Closed ernestum closed 5 years ago

ernestum commented 5 years ago

While trying to get the GymFC up and running by running the iris pid example I ran into the following issue:

➜  controllers git:(master) python3 run_iris_pid.py
Loading config from  ../configs/iris.config
'tuple' object has no attribute 'port'

In the readme, you mention that the Gazebo SetupFile needs to be pointing to the correct location. As somebody who has never used Gazebo before it was unclear which file exactly you refer to and what I should put in there.

wil3 commented 5 years ago

Hi @erniejunior is that the entire output? Looks like stuff is missing. Will need more information to be able to be able to help. What does your iris_config file look like? What Python and OS versions are you running? What is the output of pip3 freeze?

The Gazebo setup.sh file needs to be sourced to load some environment variables. In the example config if you are using Gazebo 9 on Ubuntu that should be the correct location. You can navigate to the location to confirm, otherwise if it was placed somewhere different you just need to locate it and modify its location in the config file. The error you are getting isn't related though.

ernestum commented 5 years ago

Hi @wil3 thanks for the fast reaction. Yep this is all the output I get. I did not touch the iris.config, so it is just the same as on the master branch I am using Linux Mint 18.2 Sonya which corresponds to Ubuntu Xenial I think. Python version is 3.5.2. pip3 freeze output is here I installed Gazebo 9 and the setup.sh referred in the iris.config exists and I can source it.

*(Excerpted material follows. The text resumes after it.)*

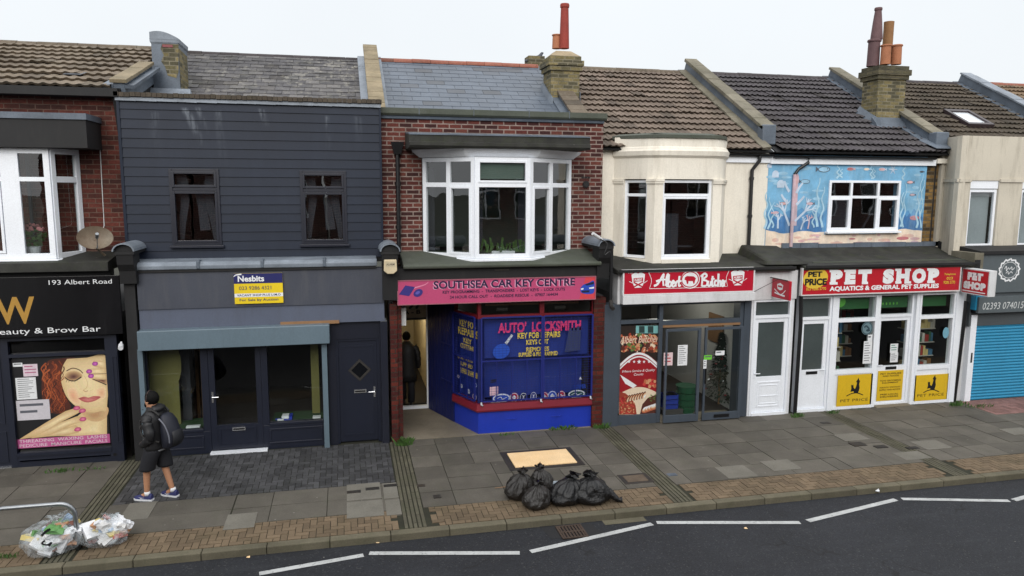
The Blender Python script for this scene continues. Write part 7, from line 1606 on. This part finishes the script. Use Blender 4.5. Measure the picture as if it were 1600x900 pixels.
for px, py, rx, ry, rz, sd_, ln_, lab, mt in (
        (812, 783, .215, .20, .25, 3, (.10, .02), 'tall tied black bag at the left end of the heap', 'bin_bag_thin'),
        (851, 770, .20, .18, .23, 8, (-.05, .03), 'small black bag at the back of the heap, mostly hidden', 'bin_bag_thin'),
        (842, 798, .215, .19, .22, 5, (.05, .06), 'round black bag nearest the kerb with creased grey sheen', 'bin_bag_thin'),
        (888, 792, .29, .23, .24, 11, (.16, .05), 'bulky black bag in the middle of the heap', 'bin_bag'),
        (931, 790, .32, .24, .25, 21, (-.02, .05), 'widest black bag at the right end with its loose tail on the pavers', 'bin_bag')):
    p = gr(px, py); p.y += ry*.8; b = MB(); bag_mesh(b, Vector((p.x, p.y, 0)), rx, ry, rz, sd_, lean=ln_)
    t = thing('rubbish_bag', lab, 'rubbish bag', (p.x, p.y, 0), bg_g); b.build('sack', M[mt], t, smooth=True)
    if sd_ == 21:
        b = MB(); b.tube(catmull([(p.x+rx*.8, p.y-.05, .16), (p.x+rx*1.1, p.y-.10, .09), (p.x+rx*1.3, p.y-.13, .04), (p.x+rx*1.5, p.y-.14, .035)], 4), [.09, .085, .08, .07, .06, .055, .05, .045, .04, .035, .045, .05, .06][:13], 8); b.build('tail', M[mt], t, smooth=True)
p = gr(863, 768); b = MB(); b.box(p.x-.02, p.x+.06, p.y-.12, p.y-.118, .10, .24); o = b.build('label', ink((190, 204, 216)), bpy.data.objects['rubbish_bag.003'])
def clearmat():
    m = bpy.data.materials.new('clear_plastic'); m.use_nodes = True; t = m.node_tree; t.nodes.clear()
    o = t.nodes.new('ShaderNodeOutputMaterial'); mx = t.nodes.new('ShaderNodeMixShader'); tr = t.nodes.new('ShaderNodeBsdfTransparent'); pb = t.nodes.new('ShaderNodeBsdfPrincipled')
    pb.inputs['Base Color'].default_value = (.62, .68, .72, 1); pb.inputs['Roughness'].default_value = .22
    nz = t.nodes.new('ShaderNodeTexNoise'); nz.inputs['Scale'].default_value = 8; nz.inputs['Detail'].default_value = 5; ge = t.nodes.new('ShaderNodeNewGeometry'); t.links.new(ge.outputs['Position'], nz.inputs['Vector'])
    bp = t.nodes.new('ShaderNodeBump'); bp.inputs['Strength'].default_value = 1; bp.inputs['Distance'].default_value = .04; t.links.new(nz.outputs['Fac'], bp.inputs['Height']); t.links.new(bp.outputs[0], pb.inputs['Normal'])
    mr_ = t.nodes.new('ShaderNodeMapRange'); mr_.inputs[1].default_value = .35; mr_.inputs[2].default_value = .75; mr_.inputs[3].default_value = .08; mr_.inputs[4].default_value = .5; t.links.new(nz.outputs['Fac'], mr_.inputs[0])
    t.links.new(mr_.outputs[0], mx.inputs[0]); t.links.new(tr.outputs[0], mx.inputs[1]); t.links.new(pb.outputs[0], mx.inputs[2]); t.links.new(mx.outputs[0], o.inputs[0]); return m
M['clear'] = clearmat()
junk = [paint('packaging_%d' % i, c, .5, .15, 0, bump=0) for i, c in enumerate([(214, 214, 214), (150, 176, 206), (92, 140, 80), (176, 130, 96), (206, 188, 120), (120, 72, 60), (186, 110, 100), (60, 84, 130), (226, 228, 232)])]
def crumple(mb, c, s, rs, m):
    bm = bmesh.new(); bmesh.ops.create_icosphere(bm, subdivisions=2, radius=1); o = Vector((rs.uniform(0, 90), 3, 7)); sc = Vector((rs.uniform(.6, 1.3), rs.uniform(.6, 1.3), rs.uniform(.35, .9)))
    vs = []
    for v in bm.verts: k = 1+.9*noise.noise(v.co*2.2+o); vs.append(c+Vector((v.co.x*sc.x, v.co.y*sc.y, v.co.z*sc.z))*s*k)
    mb.add(vs, [tuple(x.index for x in f.verts) for f in bm.faces], m); bm.free()
for px, py, rx, ry, rz, sd_, lab, pal, lean in ((72, 872, .40, .28, .27, 31, 'large clear sack of mixed packaging with a green top, behind the hoop', (0,1,0,2,3,4,1,5,8,8), (.12, .05)), (160, 857, .33, .24, .215, 44, 'smaller clear sack of mixed packaging, right of the hoop', (0,4,8,3,6,0,1,4,8), (.05, .03))):
    p = gr(px, py); p.y += ry*.75; c = Vector((p.x, p.y, 0)); t = thing('clear_rubbish_bag', lab, 'rubbish bag', tuple(c), 'clear sacks of packaging'); rs = random.Random(sd_)
    b = MB(); bag_mesh(b, c, rx, ry, rz, sd_, amp=.16, lean=lean); b.build('sack', M['clear'], t, smooth=True)
    b = MB()
    for i in range(46):
        a, h, q = rs.uniform(0, 6.28), rs.uniform(.12, .80), rs.random()**.5*.78; s = rs.uniform(.05, .12); wdt_ = math.sin(math.pi*min(.98, h*.9+.08))**.6
        m_ = rs.choice(pal)
        if sd_ == 31 and h > .62 and math.cos(a) < .3: m_ = 2
        if i % 3 == 0:                                # folded cartons and flattened packets
            q0_ = c+Vector((rx*q*wdt_*math.cos(a)+lean[0]*h, ry*q*wdt_*math.sin(a)+lean[1]*h, .05+h*2*rz*.8)); R_ = Matrix.Rotation(rs.uniform(0, 3), 3, Vector((rs.random()-.5, rs.random()-.5, rs.random()-.5)).normalized())
            ex = [R_ @ Vector((x*s*1.1, y*s*.8, z*s*.3)) for x, y, z in ((-1,-1,-1),(1,-1,-1),(1,1,-1),(-1,1,-1),(-1,-1,1),(1,-1,1),(1,1,1),(-1,1,1))]; b.hexa([q0_+v for v in ex], m_); continue
        crumple(b, c+Vector((rx*q*wdt_*math.cos(a)+lean[0]*h, ry*q*wdt_*math.sin(a)+lean[1]*h, .03+h*2*rz*.86)), s, rs, m_)
    b.build('packaging', junk, t)
    if sd_ == 31:
        b = MB(); f = Fr((c.x, c.y-.33), (1, 0)); b.stroke(f, [(.02,.40),(.08,.46),(.14,.49)], .035, .02, 0); b.stroke(f, [(.06,.33),(.02,.29),(.08,.26),(.14,.29),(.10,.24)], .026, .022, 0); b.build('mark', blk, t)
# scraps of litter
p = gr(1369, 769, ZR); b = MB(); crumple(b, Vector((p.x, p.y, ZR+.045)), .06, random.Random(3), 0); single(b, 'litter', [M['white']], 'crumpled white paper on the road by the kerb', 'litter', (p.x, p.y, ZR))
for px, py, lab, zz in ((388, 871, 'tiny pale scrap on the road under the left zigzag', ZR), (1165, 826, 'pale flattened scrap on the tarmac below the long white line', ZR), (590, 848, 'pale fleck of litter on the tarmac near the left kerb', ZR), (792, 762, 'thin dry twig on the slabs left of the black bags', 0)):
    p = gr(px, py, zz); b = MB(); s = .025
    if 'twig' in lab: b.tube([(p.x-.22, p.y, .012), (p.x, p.y+.01, .016), (p.x+.06, p.y, .012)], .006, 5)
    else: b.hexa([(p.x-s,p.y-s*.6,zz+.005),(p.x+s,p.y-s,zz+.005),(p.x+s*.8,p.y+s,zz+.005),(p.x-s*.9,p.y+s*.7,zz+.005),(p.x-s,p.y-s*.6,zz+.012),(p.x+s,p.y-s,zz+.009),(p.x+s*.8,p.y+s,zz+.015),(p.x-s*.9,p.y+s*.7,zz+.009)])
    single(b, 'litter', [M['ply'] if 'twig' not in lab else M['wood']], lab, 'litter', (p.x, p.y, zz))
# weeds at the foot of the walls
def weed_tuft(px, py, s, n, lab, spread=.12):
    p = gr(px, py); b = MB(); rs = random.Random(px)
    for i in range(n):
        a, q = rs.uniform(0, 6.28), rs.random()*spread; x, y = p.x+q*math.cos(a)*1.6, p.y+q*math.sin(a)*.5; h = s*rs.uniform(.4, 1); dx, dy_ = rs.uniform(-.6, .6)*h, rs.uniform(-.5, .3)*h; w_ = s*rs.uniform(.06, .16)
        b.add([(x-w_*.4, y, 0), (x+w_*.4, y, 0), (x+dx*.5+w_, y+dy_*.5, h*.6), (x+dx, y+dy_, h), (x+dx*.5-w_, y+dy_*.5, h*.62)], ((0,1,2,3,4),))
    single(b, 'weed', [M['leaf']], lab, 'weed', (p.x, p.y, 0), 'weeds along the shop fronts')
weed_tuft(631, 696, .20, 60, 'bright green weed at the top of the second grooved strip'); weed_tuft(880, 671, .12, 70, 'weeds along the right half of the blue stallriser', .2); weed_tuft(790, 680, .07, 30, 'small weeds under the blue stallriser'); weed_tuft(940, 669, .13, 60, 'weeds at the foot of the brick pier beside the blue shop', .15)
weed_tuft(97, 738, .10, 45, 'low weeds below the woman poster window', .2); weed_tuft(150, 733, .07, 25, 'sparse weeds right of the low weeds under the beauty shop', .15); weed_tuft(1245, 652, .14, 45, 'weeds at the foot of the black party pipe'); weed_tuft(1300, 646, .10, 30, 'weeds between the white door and the first yellow panel'); weed_tuft(1340, 640, .05, 14, 'tiny weeds under the left yellow panel')
weed_tuft(1497, 634, .14, 70, 'thick weeds at the foot of the pipes by the blue shutter', .2); weed_tuft(1530, 636, .09, 50, 'low weeds along the left end of the blue shutter', .25); weed_tuft(8, 872, .08, 40, 'weeds at the left edge by the hoop', .12)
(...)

wil3 commented 5 years ago

My guess it has something to do with this line

Can you test this for me? From the terminal run ipython3. Then do,

import psutil
psutil.net_connections()[0].laddr

Whats the output from the last command?

ernestum commented 5 years ago

The output is (was):

In [1]: import psutil
In [2]: psutil.net_connections()[0].laddr
Out[2]: ('127.0.0.1', 56934)

so I figured I should upgrade psutil (I had version 3.4.2 installed, the current version is 5.5.0). After doing so:

In [1]: import psutil
In [2]: psutil.net_connections()[0].laddr
Out[2]: addr(ip='::', port=22000)

Now the run_iris_pid.py script works as desired. Thanks for helping me fix my boring version problems (and sorry for bugging you with such minor issues). Maybe you could specify the minimum psutils version in the requirements?

wil3 commented 5 years ago

Yes I definitely should, did you happen to review the API history to find out in what version that change was made?